Aramatyalı Yusuf - cesaret.

O gün Hazırlık Günü, yani Şabat Günü'nden önceki gündü. Artık akşam oluyordu. Bu nedenle, Yüksek Kurul'un saygın bir üyesi olup Tanrı'nın Egemenliği'ni umutla bekleyen Aramatyalı Yusuf geldi, cesaretini toplayarak Pilatus'un huzuruna çıktı, İsa'nın cesedini istedi.

Pilatus, İsa'nın bu kadar çabuk ölmüş olmasına şaştı. Yüzbaşıyı çağırıp, "Öleli çok oldu mu?" diye sordu.

Yüzbaşıdan durumu öğrenince Yusuf'a, cesedi alması için izin verdi.

Yusuf keten bez satın aldı, cesedi çarmıhtan indirip beze sardı, kayaya oyulmuş bir mezara yatırarak mezarın girişine bir taş yuvarladı.

Mark 15.42-46

Çarmıh Yusuf’u da değiştirdi. Yüksek Kurul’un saygın bir üyesiydi. Belki o zamana kadar Mesih’i sadece uzaktan izlemiş, imanını Kurul’daki arkadaşlarına açıklamamış, konumunu yitirmek istememişti.

Oysa şimdi Mesih öldüğünde, Yusuf çok hızlı bir karar vermek zorundaydı. Roma yasasına göre idam cezasına uğramış birinin gömülmesi yasaktı. Cesetleri, halka ibret olsun diye, günlerce çarmıhın üzerinde bırakılırdı.

Fakat aynı zamanda, Yahudilerin Kutsal Yasası’na göre, idam edilen bir adamın güneş batmadan önce gömülmesi gerekiyordu.

"Eğer bir adam bir günahtan ötürü ölüm cezasına çarptırılıp öldürülür ve ölüsü ağaca asılırsa,

ölüyü gece ağaçta asılı bırakmamalısınız. O gün kesinlikle gömmelisiniz. Asılan kişi Tanrı tarafından lanetlenmiştir. Tanrınız RAB'bin mülk olarak size vereceği ülkeyi kirletmeyeceksiniz.

Yasa’nın Tekrarı 21.22-23

Roma yasası, Yahudi yasasıyla çakışıyorduve şimdi gizli imanlılar bir karar vermeliydiler.

Yusuf, çok hızlı hareket etmek zorundaydı. Güneşin batmasına kadar iki saat vardı. Akşam da zaten şabat günü başlayacaktı ve hiç bir iş yapılamazdı. O yüzden cesaretini toplayıp, Pilatus’un huzuruna çıktı, İsa’nın cesedini istedi.

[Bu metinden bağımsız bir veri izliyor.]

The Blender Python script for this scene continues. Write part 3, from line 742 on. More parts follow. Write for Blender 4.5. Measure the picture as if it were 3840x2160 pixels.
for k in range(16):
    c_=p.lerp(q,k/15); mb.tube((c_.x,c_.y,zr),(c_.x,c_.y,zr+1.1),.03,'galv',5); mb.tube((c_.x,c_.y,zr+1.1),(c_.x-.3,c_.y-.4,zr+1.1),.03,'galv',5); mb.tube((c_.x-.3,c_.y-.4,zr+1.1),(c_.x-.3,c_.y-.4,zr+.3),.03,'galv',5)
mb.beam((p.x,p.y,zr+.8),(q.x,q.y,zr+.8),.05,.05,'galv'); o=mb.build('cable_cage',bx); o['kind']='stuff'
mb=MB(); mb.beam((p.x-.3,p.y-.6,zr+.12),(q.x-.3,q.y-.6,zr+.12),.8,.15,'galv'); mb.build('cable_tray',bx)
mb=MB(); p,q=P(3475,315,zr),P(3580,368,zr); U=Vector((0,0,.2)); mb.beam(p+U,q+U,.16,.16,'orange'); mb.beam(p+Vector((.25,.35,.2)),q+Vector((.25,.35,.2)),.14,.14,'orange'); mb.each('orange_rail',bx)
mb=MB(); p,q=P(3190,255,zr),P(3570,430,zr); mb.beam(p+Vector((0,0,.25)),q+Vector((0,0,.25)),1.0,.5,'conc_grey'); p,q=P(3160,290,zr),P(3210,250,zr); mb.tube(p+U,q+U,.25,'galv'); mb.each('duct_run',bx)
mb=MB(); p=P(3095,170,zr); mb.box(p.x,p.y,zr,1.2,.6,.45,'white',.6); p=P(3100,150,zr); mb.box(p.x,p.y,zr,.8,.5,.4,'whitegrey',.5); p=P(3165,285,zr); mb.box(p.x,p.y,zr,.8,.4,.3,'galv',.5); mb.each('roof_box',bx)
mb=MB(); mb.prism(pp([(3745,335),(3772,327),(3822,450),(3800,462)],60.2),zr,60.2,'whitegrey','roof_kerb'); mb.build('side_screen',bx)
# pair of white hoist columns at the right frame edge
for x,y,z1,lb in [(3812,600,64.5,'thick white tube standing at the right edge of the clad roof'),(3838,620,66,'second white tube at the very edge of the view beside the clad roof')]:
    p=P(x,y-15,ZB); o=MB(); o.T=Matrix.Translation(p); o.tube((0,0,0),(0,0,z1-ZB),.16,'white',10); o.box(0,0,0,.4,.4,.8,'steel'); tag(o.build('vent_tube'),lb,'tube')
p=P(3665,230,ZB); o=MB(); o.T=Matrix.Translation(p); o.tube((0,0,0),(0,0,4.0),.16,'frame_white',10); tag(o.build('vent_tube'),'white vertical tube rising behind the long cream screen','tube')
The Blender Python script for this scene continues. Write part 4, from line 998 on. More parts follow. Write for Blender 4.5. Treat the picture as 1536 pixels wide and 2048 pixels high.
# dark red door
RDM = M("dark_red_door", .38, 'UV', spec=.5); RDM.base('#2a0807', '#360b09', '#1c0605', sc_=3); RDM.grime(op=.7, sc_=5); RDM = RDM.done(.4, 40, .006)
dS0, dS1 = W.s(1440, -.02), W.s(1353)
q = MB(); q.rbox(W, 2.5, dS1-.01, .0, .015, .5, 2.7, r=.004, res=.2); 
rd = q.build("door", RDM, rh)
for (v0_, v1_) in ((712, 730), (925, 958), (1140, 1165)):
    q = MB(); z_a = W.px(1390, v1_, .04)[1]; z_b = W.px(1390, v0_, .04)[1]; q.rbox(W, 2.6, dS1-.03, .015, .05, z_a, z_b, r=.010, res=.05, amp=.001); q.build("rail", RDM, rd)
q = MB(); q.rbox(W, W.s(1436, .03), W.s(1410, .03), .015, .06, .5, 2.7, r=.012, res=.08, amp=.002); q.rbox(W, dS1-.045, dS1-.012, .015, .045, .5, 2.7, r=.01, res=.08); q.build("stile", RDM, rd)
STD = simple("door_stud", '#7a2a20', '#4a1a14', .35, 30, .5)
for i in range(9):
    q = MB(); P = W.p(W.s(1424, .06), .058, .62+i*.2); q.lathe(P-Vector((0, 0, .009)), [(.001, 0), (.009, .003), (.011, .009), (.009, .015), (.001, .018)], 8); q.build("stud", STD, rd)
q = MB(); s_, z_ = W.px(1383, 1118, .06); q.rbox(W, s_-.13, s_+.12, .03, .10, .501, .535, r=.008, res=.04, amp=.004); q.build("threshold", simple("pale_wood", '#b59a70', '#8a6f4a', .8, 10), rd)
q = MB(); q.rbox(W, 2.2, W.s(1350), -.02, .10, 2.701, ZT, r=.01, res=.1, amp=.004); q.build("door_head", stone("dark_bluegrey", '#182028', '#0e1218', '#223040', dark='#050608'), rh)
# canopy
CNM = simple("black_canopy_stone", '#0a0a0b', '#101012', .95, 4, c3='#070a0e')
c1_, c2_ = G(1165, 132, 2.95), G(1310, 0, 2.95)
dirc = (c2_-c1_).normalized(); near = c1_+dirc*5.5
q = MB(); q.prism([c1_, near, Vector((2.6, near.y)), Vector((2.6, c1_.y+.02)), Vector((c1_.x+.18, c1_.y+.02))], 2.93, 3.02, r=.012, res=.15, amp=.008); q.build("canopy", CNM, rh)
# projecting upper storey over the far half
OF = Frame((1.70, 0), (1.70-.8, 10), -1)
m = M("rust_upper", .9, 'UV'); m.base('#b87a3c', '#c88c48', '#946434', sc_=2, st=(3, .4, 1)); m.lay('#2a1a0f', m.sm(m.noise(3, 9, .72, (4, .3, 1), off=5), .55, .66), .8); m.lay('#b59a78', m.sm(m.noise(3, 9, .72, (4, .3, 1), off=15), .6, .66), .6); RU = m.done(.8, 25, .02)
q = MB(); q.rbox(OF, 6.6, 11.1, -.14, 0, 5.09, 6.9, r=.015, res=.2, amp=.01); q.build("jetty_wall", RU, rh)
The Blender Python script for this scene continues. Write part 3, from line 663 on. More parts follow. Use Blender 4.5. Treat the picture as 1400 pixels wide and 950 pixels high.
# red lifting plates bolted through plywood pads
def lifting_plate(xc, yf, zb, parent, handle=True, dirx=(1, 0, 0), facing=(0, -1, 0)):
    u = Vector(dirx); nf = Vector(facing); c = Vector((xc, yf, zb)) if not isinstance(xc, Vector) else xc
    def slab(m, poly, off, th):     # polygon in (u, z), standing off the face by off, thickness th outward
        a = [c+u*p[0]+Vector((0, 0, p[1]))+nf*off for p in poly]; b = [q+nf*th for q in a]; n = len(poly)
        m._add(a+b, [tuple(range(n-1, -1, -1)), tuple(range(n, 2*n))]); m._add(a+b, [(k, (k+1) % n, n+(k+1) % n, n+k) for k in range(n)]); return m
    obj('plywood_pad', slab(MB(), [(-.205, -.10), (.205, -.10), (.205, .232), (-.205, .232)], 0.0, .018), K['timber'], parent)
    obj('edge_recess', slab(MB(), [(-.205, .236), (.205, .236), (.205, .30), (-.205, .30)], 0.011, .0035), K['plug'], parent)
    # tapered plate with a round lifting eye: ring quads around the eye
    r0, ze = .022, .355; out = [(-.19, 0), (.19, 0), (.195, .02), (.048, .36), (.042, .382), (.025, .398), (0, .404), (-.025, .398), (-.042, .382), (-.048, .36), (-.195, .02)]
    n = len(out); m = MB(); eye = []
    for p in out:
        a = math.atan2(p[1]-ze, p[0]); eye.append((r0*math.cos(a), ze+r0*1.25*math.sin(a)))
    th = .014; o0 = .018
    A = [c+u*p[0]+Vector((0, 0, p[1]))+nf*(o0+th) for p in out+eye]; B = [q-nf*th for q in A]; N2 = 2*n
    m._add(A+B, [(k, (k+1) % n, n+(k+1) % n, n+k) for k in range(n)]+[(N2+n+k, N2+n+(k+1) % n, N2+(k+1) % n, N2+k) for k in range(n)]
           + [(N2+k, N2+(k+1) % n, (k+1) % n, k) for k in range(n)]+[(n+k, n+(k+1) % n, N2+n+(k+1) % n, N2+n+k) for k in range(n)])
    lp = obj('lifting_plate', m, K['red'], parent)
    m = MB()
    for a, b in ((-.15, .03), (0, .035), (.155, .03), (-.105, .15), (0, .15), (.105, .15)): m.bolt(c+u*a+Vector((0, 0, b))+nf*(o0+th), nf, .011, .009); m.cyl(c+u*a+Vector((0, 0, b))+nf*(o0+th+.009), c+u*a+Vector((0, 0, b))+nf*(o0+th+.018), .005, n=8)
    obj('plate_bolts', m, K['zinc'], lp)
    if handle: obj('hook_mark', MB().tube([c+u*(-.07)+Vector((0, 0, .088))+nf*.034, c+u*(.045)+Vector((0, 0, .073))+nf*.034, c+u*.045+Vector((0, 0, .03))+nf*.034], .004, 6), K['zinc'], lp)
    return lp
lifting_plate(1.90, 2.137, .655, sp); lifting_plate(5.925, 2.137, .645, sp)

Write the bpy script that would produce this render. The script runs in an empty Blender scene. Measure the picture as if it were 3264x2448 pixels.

Yusuf, Yüksek Kurul’un bir üyesi olarak, konumunu kullanabilirdi burada. Başka hiç kimse bunu yapamazdı, onun da bilinçindeydi. ‘Ben yapmazsam, kim yapabilir ki?’

Bu karar cesaret gerektirirdi, çünkü imanı ortaya çıkacaktı. Bilerek kendini ateşe atıyordu.

Bazılarımız da Yusuf gibidir. Şu ana kadar imanınızı herkese açıklamamış olabilirsiniz. Öyle olabilir ve sorun yok. Ama bazen, çarmıh önünde durduğumuzda, ‘ben yapmazsam, başka kim yapabilir ki?’ diye düşünebilirsiniz. Eğer ailenizle, iş arkadaşlarınızla müjdeyi paylaşmazsanız, o zaman müjdeyi kimden duyacaklar? Tanrı sana itibar, konum, saygınlık verdi mi? Neden verdi, peki?

Çarmıh Yusuf’u değiştirdi. Sıradan biriyken bir kahramana dönüştü ve Tanrı’nın onun için biçtiği rolü gerçekleştirdi.